What is being asked: State the number of lines, and only that number, in which the word "Blender" appears.

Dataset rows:
________________________________________
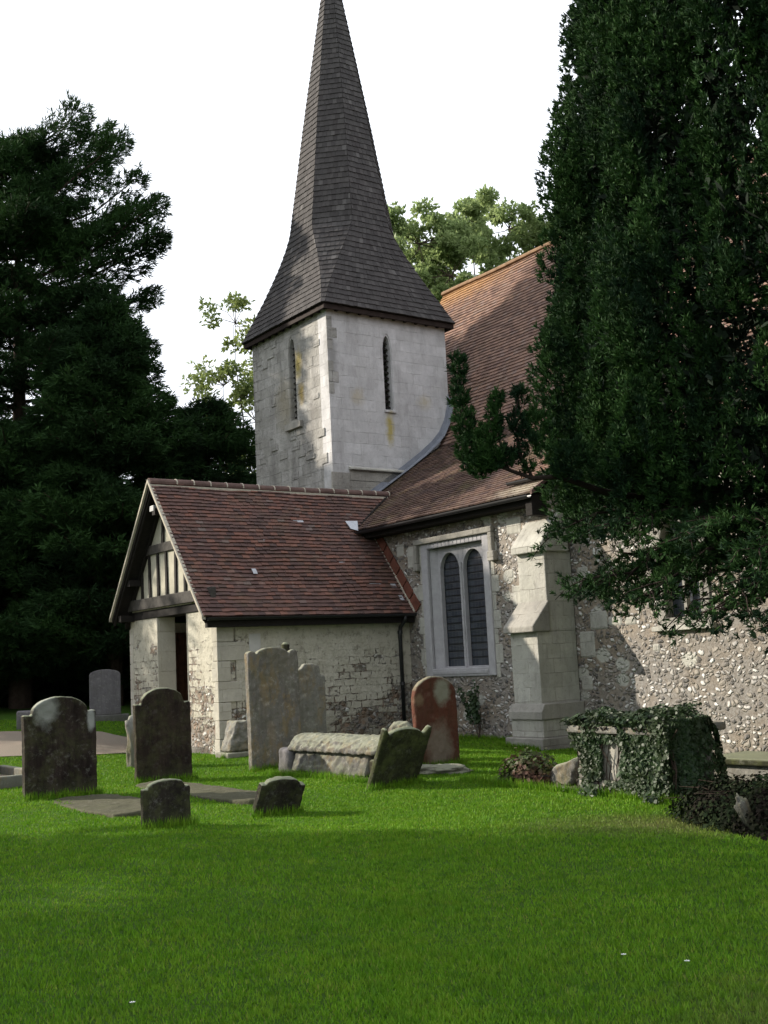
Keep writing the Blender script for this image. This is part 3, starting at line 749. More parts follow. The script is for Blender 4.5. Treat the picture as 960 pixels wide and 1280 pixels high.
# ------------------------------------------------------------------ GROUND, PATH
xs = np.unique(np.concatenate([np.linspace(-30, 30, 121), np.sinh(np.linspace(-5, 5, 60))*8]))
ys = np.unique(np.concatenate([np.linspace(-6, 60, 133), np.sinh(np.linspace(-5, 5, 60))*8+20]))
X, Y = np.meshgrid(xs, ys); Z = gh(X, Y)
nx, ny = len(xs), len(ys)
idx = np.arange(nx*ny).reshape(ny, nx)
F = np.stack([idx[:-1,:-1], idx[:-1,1:], idx[1:,1:], idx[1:,:-1]], -1).reshape(-1, 4)
def grass_ground():
    g = G('turf', .95, .1)
    c = g.mix(g.ramp(g.noise(.35, 5, .7), (.35, 0.), (.65, 1.)), (.038,.100,.005), (.028,.078,.004))
    c = g.mix(g.ramp(g.noise(3.5, 6, .75), (.35, 0.), (.7, 1.)), c, (.06,.105,.02))
    c = g.mix(g.math('MULTIPLY', g.ramp(g.noise(14, 5, .8), (.5, 0.), (.7, 1.)), .6), c, (.022,.06,.01))
    c = g.mix(g.math('MULTIPLY', g.blob((2.0,4.6,0), (1.1,1.5,5), .8, .9), .6), c, (.12,.095,.045))
    c = g.mix(g.math('MULTIPLY', g.blob((2.9,11.0,0), (2.2,.8,5), .8, .9), .6), c, (.13,.10,.05))
    return g.out(c, g.noise(30, 6, .8), .03)
gr = npmesh('ground', np.stack([X, Y, Z], -1).reshape(-1, 3), F, grass_ground(), smooth=True)
tag(gr, 'mown green churchyard lawn', kind='structure')
def sheet(name, poly, m, dz=.006, step=.35):
    """a strip following the ground between two polylines"""
    Lp, Rp = poly; V = []; F = []
    n = len(Lp); K = 8
    for i in range(n):
        for k in range(K+1):
            t = k/K; x = Lp[i][0]*(1-t)+Rp[i][0]*t; y = Lp[i][1]*(1-t)+Rp[i][1]*t
            V.append((x, y, H(x, y)+dz))
    for i in range(n-1):
        for k in range(K):
            a = i*(K+1)+k; F.append((a, a+1, a+K+2, a+K+1))
    return npmesh(name, np.array(V), np.array(F), m, smooth=True)
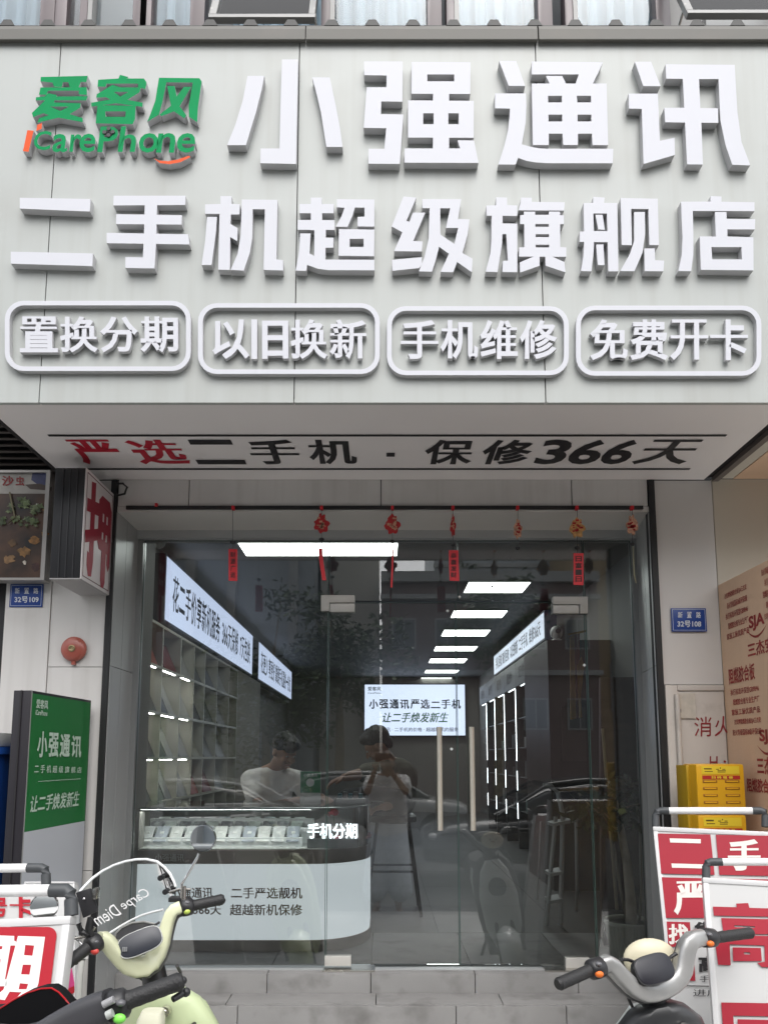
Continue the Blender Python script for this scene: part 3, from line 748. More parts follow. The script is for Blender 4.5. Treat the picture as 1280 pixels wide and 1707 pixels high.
def clight(px0, px1, py0, py1, first, lab):
    y0, y1 = PZ((px0+px1)/2, py0, ZC).y, PZ((px0+px1)/2, py1, ZC).y
    ym = (y0+y1)/2; x0 = P(px0, (py0+py1)/2, ym).x; x1 = P(px1, (py0+py1)/2, ym).x
    ya, yb = min(y0, y1), max(y0, y1)
    r = thing('ceiling_light', ((x0+x1)/2, ym, ZC), lab, 'ceiling light', 'panel lights in a row along the ceiling')
    B('diffuser', x0, x1, ya, yb, ZC-.012, ZC-.001, LITE, r)
    f = MB().box(x0-.012, x0-.001, ya, yb, ZC-.016, ZC-.001).box(x1+.001, x1+.012, ya, yb, ZC-.016, ZC-.001).box(x0-.012, x1+.012, ya-.012, ya-.001, ZC-.016, ZC-.001).box(x0-.012, x1+.012, yb+.001, yb+.012, ZC-.016, ZC-.001)
    f.build('frame', WFR, r)
for i, a in enumerate(((404, 662, 902, 924), (777, 877, 968, 986), (754, 841, 1016, 1028), (738, 813, 1048.5, 1059), (725, 793, 1076, 1084), (716, 776, 1097, 1104), (709, 763, 1116, 1121), (701, 751, 1129, 1134))):
    clight(*a, i == 0, ['large bright ceiling panel light nearest the doors', 'small ceiling panel light first in the receding row', 'small ceiling panel light second in the receding row', 'small ceiling panel light third in the receding row',
        'small ceiling panel light fourth in the receding row', 'small ceiling panel light fifth in the receding row', 'small ceiling panel light sixth in the receding row', 'small ceiling panel light last before the back wall'][i])
# sensor dome
r = P(265, 903, 4.4)
se = thing('security_camera', r, 'round white security camera in the upper left corner of the shop', 'security camera')
MB().lathe([(.035, .075), (.05, .07), (.05, .03), (.001, .03)], r, n=16).build('base', WPAPER, se, smooth=True)
MB().ell(r, (.042, .042, .045)).build('dome', mat('dome', (.5,.5,.48), .3), se, smooth=True)
MB().box(r.x-.02, r.x+.02, r.y-.02, r.y+.3, ZC-.03, ZC-.001).box(r.x-.012, r.x+.012, r.y+.1, r.y+.124, r.z+.06, ZC-.029).build('bracket', WPAPER, se)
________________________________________
Correct response: 2